Neither of these rationales applies to Mark Zuckerberg. No Enlightenment economist or thinker could ever have conceived of the power that Facebook has today—with income larger than that of many Enlightenment nations and nearly one-third of the human species as regular users. None could ever conceive that a lone man who controls all that power would have zero accountability for the wrongs he puts in motion. We all have witnessed Facebook’s historically unsurpassed power to corrupt culture and coarsen politics by propagating lies and hate.

Modern corporate law allows courts to pierce the “corporate veil” when a corporation becomes the “alter ego” of its human head. Facebook is far more than Mark Zuckerberg’s alter ego. It’s his avatar. With his complete control of the institution, he is responsible for every major mistake it makes, including every inability or refusal to remove harmful misinformation and lies from its platform.

Zuckerberg may not have actually been in the room when every decision was made. But he has the sole and complete power to reverse or modify it, without regard to anyone else’s opinion. He has repeatedly refused to exercise that power, even when urged by Congress, powerful leaders (even powerful Republicans!), and his own employees and fellow executives.

Whether in England or the US, old common-law judges would have made short work of Zuckerberg’s denials and excuses.
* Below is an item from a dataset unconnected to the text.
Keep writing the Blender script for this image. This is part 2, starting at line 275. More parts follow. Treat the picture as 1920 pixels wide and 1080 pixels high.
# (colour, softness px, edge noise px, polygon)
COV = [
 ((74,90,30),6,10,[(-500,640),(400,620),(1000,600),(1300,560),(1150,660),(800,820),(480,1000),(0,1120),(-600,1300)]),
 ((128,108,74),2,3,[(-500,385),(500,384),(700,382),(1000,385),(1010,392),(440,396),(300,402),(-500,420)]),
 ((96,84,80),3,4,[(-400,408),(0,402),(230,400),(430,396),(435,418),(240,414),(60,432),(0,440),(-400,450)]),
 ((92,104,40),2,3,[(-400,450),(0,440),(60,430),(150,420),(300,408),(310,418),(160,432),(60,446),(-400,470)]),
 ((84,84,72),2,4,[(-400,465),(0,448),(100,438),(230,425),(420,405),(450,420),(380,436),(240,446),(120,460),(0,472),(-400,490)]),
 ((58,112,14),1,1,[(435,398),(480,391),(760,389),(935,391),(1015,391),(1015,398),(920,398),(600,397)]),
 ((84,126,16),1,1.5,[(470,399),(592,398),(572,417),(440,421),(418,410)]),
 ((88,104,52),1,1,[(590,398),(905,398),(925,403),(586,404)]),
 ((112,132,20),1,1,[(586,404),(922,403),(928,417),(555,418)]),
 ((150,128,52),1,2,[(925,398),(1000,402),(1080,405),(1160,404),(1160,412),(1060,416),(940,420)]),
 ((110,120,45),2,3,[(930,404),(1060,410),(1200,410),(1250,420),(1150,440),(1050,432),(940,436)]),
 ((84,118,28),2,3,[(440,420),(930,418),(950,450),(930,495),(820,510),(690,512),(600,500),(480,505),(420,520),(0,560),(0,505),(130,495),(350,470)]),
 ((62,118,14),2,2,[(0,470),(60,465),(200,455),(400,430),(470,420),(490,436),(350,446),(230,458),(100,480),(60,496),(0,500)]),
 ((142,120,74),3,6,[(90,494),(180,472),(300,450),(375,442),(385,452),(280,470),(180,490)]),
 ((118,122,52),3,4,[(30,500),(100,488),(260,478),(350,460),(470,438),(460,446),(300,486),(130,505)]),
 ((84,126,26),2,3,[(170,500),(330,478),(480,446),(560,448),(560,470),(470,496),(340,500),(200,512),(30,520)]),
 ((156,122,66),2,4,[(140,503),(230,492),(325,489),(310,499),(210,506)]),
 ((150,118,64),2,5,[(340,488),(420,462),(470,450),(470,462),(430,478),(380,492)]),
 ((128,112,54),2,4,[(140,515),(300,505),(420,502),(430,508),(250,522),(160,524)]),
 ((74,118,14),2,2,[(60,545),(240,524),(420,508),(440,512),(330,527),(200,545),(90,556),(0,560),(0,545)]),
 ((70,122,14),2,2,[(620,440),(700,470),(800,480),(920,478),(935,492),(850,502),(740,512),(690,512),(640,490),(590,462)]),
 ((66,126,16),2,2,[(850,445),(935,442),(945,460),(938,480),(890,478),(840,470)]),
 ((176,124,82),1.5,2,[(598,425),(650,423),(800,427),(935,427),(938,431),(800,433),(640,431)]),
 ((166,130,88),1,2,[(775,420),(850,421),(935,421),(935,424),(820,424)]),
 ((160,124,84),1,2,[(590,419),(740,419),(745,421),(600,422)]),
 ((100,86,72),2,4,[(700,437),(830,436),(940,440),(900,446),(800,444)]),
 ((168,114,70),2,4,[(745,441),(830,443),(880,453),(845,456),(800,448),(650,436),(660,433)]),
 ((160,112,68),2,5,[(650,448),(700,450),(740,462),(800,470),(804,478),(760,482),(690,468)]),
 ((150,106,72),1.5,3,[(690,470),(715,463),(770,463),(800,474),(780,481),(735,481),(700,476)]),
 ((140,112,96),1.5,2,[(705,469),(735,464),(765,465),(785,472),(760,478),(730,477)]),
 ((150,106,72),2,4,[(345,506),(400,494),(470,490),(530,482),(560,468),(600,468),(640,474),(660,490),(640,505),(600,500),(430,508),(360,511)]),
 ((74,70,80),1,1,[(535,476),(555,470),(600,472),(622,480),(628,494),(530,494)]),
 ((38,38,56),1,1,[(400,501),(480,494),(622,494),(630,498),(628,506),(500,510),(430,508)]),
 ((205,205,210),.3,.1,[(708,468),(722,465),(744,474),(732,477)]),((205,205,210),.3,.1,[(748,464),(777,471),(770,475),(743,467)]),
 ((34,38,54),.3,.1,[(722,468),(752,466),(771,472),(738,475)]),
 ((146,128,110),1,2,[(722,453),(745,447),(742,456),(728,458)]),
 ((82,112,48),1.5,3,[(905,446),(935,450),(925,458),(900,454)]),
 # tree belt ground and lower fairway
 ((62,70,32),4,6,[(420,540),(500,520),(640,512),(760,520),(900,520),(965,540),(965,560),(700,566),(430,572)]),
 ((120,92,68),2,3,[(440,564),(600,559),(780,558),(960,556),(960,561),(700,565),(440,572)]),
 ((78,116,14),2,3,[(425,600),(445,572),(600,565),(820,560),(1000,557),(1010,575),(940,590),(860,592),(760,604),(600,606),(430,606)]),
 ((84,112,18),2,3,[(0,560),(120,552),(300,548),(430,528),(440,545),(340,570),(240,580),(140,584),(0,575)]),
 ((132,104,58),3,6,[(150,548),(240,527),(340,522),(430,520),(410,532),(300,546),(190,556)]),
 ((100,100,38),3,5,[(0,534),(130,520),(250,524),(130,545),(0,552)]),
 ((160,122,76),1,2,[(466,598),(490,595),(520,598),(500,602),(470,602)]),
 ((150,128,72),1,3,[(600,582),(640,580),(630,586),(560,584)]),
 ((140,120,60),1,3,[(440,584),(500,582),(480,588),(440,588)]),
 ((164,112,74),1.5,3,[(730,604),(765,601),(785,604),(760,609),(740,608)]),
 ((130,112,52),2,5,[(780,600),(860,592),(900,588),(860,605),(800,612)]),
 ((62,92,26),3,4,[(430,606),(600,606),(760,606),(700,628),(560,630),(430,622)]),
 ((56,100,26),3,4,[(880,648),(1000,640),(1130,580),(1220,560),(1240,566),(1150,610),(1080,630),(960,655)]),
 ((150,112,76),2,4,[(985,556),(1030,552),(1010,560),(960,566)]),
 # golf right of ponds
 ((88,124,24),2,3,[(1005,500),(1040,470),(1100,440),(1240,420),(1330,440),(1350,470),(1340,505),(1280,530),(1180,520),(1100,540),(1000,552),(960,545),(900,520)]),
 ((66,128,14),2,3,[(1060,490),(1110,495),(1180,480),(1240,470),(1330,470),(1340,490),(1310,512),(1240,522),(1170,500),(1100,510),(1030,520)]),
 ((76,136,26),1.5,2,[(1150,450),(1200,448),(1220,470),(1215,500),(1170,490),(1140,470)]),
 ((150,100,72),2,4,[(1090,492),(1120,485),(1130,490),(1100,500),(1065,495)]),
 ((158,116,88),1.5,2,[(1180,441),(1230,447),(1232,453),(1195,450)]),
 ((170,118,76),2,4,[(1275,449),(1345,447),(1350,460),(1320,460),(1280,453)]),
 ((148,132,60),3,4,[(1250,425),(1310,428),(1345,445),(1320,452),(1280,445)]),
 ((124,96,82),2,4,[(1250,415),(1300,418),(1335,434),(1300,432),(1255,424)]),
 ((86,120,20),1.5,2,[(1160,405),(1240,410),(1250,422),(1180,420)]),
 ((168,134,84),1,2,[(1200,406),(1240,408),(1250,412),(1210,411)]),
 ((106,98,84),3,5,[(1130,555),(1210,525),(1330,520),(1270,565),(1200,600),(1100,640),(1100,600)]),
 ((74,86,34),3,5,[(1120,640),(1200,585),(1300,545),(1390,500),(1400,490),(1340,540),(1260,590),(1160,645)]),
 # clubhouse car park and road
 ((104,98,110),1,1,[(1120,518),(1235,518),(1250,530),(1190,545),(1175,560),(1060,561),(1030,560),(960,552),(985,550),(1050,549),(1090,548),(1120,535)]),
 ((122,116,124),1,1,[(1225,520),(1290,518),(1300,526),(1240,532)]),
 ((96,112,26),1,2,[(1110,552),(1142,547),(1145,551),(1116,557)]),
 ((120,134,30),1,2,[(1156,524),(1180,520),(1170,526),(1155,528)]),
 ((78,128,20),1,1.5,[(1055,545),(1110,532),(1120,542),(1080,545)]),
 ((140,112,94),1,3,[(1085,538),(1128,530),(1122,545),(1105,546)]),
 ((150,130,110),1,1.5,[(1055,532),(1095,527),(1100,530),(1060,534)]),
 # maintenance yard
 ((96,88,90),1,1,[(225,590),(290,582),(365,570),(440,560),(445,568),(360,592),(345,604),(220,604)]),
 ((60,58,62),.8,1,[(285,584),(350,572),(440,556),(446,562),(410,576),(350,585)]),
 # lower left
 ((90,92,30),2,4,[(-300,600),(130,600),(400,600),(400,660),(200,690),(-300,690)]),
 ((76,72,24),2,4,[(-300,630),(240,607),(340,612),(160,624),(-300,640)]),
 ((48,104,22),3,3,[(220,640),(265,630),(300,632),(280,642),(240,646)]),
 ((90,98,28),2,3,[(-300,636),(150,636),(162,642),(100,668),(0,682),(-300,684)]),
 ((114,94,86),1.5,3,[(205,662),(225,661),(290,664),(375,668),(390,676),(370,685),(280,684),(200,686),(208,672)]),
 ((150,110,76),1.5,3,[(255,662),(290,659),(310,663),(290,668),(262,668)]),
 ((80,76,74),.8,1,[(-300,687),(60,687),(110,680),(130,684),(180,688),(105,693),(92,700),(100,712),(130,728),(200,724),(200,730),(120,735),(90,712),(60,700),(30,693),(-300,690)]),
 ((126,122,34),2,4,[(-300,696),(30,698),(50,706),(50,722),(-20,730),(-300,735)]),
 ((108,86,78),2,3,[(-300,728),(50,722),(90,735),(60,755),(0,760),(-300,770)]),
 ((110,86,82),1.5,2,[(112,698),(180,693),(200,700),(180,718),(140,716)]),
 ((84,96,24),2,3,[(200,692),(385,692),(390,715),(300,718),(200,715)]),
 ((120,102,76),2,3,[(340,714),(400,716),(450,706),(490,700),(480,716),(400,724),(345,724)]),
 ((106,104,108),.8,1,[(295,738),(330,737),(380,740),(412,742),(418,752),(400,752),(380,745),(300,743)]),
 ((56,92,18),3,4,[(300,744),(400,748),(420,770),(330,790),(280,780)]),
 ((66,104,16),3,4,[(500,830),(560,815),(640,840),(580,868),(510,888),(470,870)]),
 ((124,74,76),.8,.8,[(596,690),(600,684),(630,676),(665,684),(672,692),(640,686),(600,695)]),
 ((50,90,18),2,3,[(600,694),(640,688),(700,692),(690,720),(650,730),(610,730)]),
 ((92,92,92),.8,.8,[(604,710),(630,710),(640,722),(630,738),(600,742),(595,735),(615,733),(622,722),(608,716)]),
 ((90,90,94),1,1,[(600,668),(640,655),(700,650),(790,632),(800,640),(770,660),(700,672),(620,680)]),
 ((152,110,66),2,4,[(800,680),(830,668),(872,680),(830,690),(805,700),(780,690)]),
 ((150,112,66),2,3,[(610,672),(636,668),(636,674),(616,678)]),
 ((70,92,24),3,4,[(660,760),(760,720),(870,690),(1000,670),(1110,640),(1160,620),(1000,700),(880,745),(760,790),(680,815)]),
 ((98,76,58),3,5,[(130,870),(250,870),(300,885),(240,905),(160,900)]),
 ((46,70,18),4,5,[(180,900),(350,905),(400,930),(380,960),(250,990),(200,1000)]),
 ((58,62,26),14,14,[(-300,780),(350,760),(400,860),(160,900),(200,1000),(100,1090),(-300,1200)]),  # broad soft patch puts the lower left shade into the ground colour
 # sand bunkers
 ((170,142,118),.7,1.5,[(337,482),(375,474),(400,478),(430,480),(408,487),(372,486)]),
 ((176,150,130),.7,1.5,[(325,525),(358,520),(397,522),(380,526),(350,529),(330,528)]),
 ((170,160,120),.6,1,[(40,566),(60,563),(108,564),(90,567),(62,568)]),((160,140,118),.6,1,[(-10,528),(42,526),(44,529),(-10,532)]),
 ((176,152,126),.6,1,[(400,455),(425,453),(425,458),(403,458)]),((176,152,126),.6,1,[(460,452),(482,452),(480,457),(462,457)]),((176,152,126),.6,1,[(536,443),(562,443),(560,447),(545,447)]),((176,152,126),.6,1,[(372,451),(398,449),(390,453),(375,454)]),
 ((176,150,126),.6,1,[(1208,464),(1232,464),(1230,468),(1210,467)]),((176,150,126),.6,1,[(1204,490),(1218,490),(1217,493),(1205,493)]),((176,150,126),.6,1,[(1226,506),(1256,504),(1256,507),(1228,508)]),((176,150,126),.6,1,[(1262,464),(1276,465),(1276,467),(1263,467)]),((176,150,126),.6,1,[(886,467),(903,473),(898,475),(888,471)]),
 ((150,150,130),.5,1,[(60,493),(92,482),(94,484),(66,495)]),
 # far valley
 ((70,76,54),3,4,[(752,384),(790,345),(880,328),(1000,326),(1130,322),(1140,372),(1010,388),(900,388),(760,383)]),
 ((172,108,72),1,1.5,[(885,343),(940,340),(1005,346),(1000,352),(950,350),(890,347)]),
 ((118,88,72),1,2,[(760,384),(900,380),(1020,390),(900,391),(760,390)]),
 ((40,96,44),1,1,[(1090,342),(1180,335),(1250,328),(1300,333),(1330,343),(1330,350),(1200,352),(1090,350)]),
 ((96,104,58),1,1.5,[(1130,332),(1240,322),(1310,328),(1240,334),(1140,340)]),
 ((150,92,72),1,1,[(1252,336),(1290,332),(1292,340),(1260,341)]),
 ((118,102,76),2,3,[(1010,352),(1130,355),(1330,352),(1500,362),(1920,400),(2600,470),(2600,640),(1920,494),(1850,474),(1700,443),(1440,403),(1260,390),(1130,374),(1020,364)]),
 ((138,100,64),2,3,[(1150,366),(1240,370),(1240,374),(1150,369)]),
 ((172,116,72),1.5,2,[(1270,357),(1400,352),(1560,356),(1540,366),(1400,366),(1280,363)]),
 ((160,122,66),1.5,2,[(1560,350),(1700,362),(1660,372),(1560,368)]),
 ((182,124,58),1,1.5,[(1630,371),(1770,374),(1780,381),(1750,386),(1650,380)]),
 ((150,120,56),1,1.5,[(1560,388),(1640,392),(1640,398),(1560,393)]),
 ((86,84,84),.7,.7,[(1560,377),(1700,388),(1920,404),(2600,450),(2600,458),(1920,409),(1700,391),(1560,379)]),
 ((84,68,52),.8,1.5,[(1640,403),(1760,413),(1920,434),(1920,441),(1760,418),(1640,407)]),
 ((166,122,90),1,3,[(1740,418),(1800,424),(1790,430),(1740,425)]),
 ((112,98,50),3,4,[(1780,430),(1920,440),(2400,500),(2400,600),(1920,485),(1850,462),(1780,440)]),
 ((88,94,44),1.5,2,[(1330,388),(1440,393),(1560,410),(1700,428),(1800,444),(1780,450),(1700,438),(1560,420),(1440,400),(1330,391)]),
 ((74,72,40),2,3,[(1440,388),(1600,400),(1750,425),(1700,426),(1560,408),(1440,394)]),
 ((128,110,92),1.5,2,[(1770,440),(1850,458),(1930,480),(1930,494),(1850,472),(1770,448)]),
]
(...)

They would have had no trouble finding Facebook to be his alter ego, and him responsible for the wrong Facebook has done and the lies it has propagated. But today’s leaders in Congress (most of whom were trained as lawyers) are mesmerized by statutes. They have forgotten the common law, and with it common sense.

Congress and our federal regulators could enact two simple remedies. First, they could make individuals like Zuckerberg, who absolutely control a corporation like Facebook, civilly and criminally liable for its wrongs. Second, Congress could repeal or amend Section 230(c)(1) of the so-called Communications Decency Act of 1996, which excused internet platforms from the same liability for defamation that had long restrained newspapers, magazines, book publishers, and TV and radio broadcasters from knowingly or recklessly spreading lies.

The choice is between a properly informed, stable and rational society and a new Dark Age of lies, confusion and conflict, brought to us for profit by individuals like Zuckerberg. Does this 37-year-old nerd, whose personal motto was "Move fast and break things,” really deserve a completely free pass?